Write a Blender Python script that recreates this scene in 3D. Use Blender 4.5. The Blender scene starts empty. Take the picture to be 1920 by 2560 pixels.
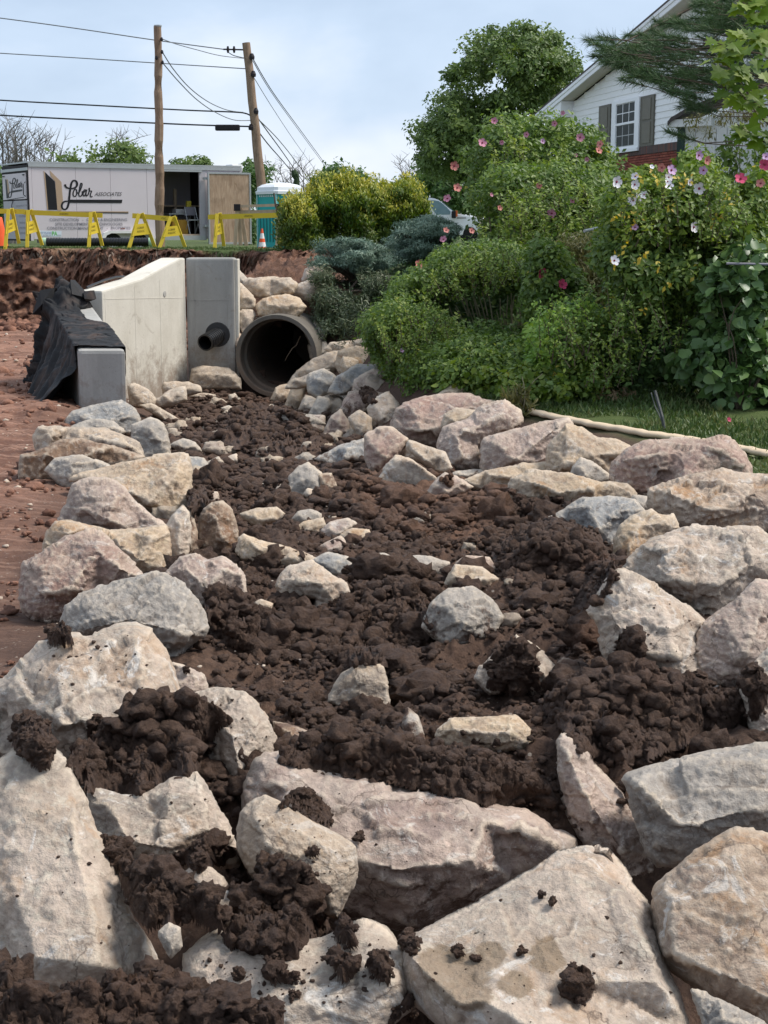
import bpy, bmesh, math, random
import numpy as np
from mathutils import Vector, Matrix
from mathutils.geometry import delaunay_2d_cdt
from mathutils.bvhtree import BVHTree

random.seed(7)
rng = np.random.default_rng(11)
scn = bpy.context.scene
COL = scn.collection

# ------------------------------------------------------------------ camera
CAMZ = 2.65
PITCH = math.radians(10.46)
FPX = 3846.0                      # focal length in pixels of a 1920 wide frame
cam_d = bpy.data.cameras.new("camera")
cam = bpy.data.objects.new("camera", cam_d)
COL.objects.link(cam)
cam_d.sensor_fit = 'HORIZONTAL'
cam_d.sensor_width = 36.0
cam_d.lens = 36.0 * FPX / 1920.0
cam_d.clip_start = 0.05
cam_d.clip_end = 5000
cam.location = (0, 0, CAMZ)
cam.rotation_euler = (math.pi / 2 - PITCH, 0, 0)
scn.camera = cam
scn.render.resolution_x = 768
scn.render.resolution_y = 1024

# ------------------------------------------------------------------ sky, sun, exposure
SUN_EL = math.radians(54)
SUN_AZ = math.radians(84)         # measured from +Y towards +X
world = bpy.data.worlds.new("World")
scn.world = world
world.use_nodes = True
wn = world.node_tree
for n in list(wn.nodes):
    wn.nodes.remove(n)
w_out = wn.nodes.new("ShaderNodeOutputWorld")
w_bg = wn.nodes.new("ShaderNodeBackground")
w_bg.inputs['Strength'].default_value = 0.10
sky = wn.nodes.new("ShaderNodeTexSky")
sky.sky_type = 'NISHITA'
sky.sun_disc = False
sky.sun_elevation = SUN_EL
sky.sun_rotation = SUN_AZ
sky.dust_density = 1.5
w_tc = wn.nodes.new("ShaderNodeTexCoord")
w_map = wn.nodes.new("ShaderNodeMapping")
w_map.inputs['Scale'].default_value = (1.0, 1.0, 2.6)
w_map.inputs['Location'].default_value = (1.3, 0.4, 0.55)
w_ns = wn.nodes.new("ShaderNodeTexNoise")
w_ns.inputs['Scale'].default_value = 2.6
w_ns.inputs['Detail'].default_value = 6
w_ns.inputs['Roughness'].default_value = 0.5
w_ns.inputs['Distortion'].default_value = 0.25
w_rmp = wn.nodes.new("ShaderNodeValToRGB")
w_rmp.color_ramp.elements[0].position = 0.38
w_rmp.color_ramp.elements[0].color = (3.2, 4.05, 5.3, 1)
w_rmp.color_ramp.elements[1].position = 0.66
w_rmp.color_ramp.elements[1].color = (6.3, 6.7, 7.4, 1)
e = w_rmp.color_ramp.elements.new(0.52)
e.color = (4.2, 5.1, 6.4, 1)
w_mix = wn.nodes.new("ShaderNodeMix")
w_mix.data_type = 'RGBA'
w_mix.inputs['Factor'].default_value = 0.88
L = wn.links.new
L(w_tc.outputs['Generated'], w_map.inputs['Vector'])
L(w_map.outputs['Vector'], w_ns.inputs['Vector'])
L(w_ns.outputs['Fac'], w_rmp.inputs['Fac'])
L(sky.outputs['Color'], w_mix.inputs['A'])
L(w_rmp.outputs['Color'], w_mix.inputs['B'])
L(w_mix.outputs['Result'], w_bg.inputs['Color'])
L(w_bg.outputs['Background'], w_out.inputs['Surface'])

sun_d = bpy.data.lights.new("sun", 'SUN')
sun_d.energy = 2.9
sun_d.angle = math.radians(20)
sun_d.color = (1.0, 0.95, 0.88)
sun = bpy.data.objects.new("sun", sun_d)
COL.objects.link(sun)
sdir = Vector((math.sin(SUN_AZ) * math.cos(SUN_EL), math.cos(SUN_AZ) * math.cos(SUN_EL), math.sin(SUN_EL)))
sun.rotation_euler = (-sdir).to_track_quat('-Z', 'Y').to_euler()
sun.location = (10, 10, 30)

scn.view_settings.view_transform = 'Standard'
scn.view_settings.look = 'None'
scn.view_settings.exposure = 0.66
scn.view_settings.gamma = 1.0
scn.view_settings.use_curve_mapping = False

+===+

-- Aim of the task --
Skip every picture and return the lines above from the top through the one that contains "from mathutils.bvhtree import BVHTree".

-- Exercise solution --
Write a Blender Python script that recreates this scene in 3D. Use Blender 4.5. The Blender scene starts empty. Take the picture to be 1920 by 2560 pixels.
import bpy, bmesh, math, random
import numpy as np
from mathutils import Vector, Matrix
from mathutils.geometry import delaunay_2d_cdt
from mathutils.bvhtree import BVHTree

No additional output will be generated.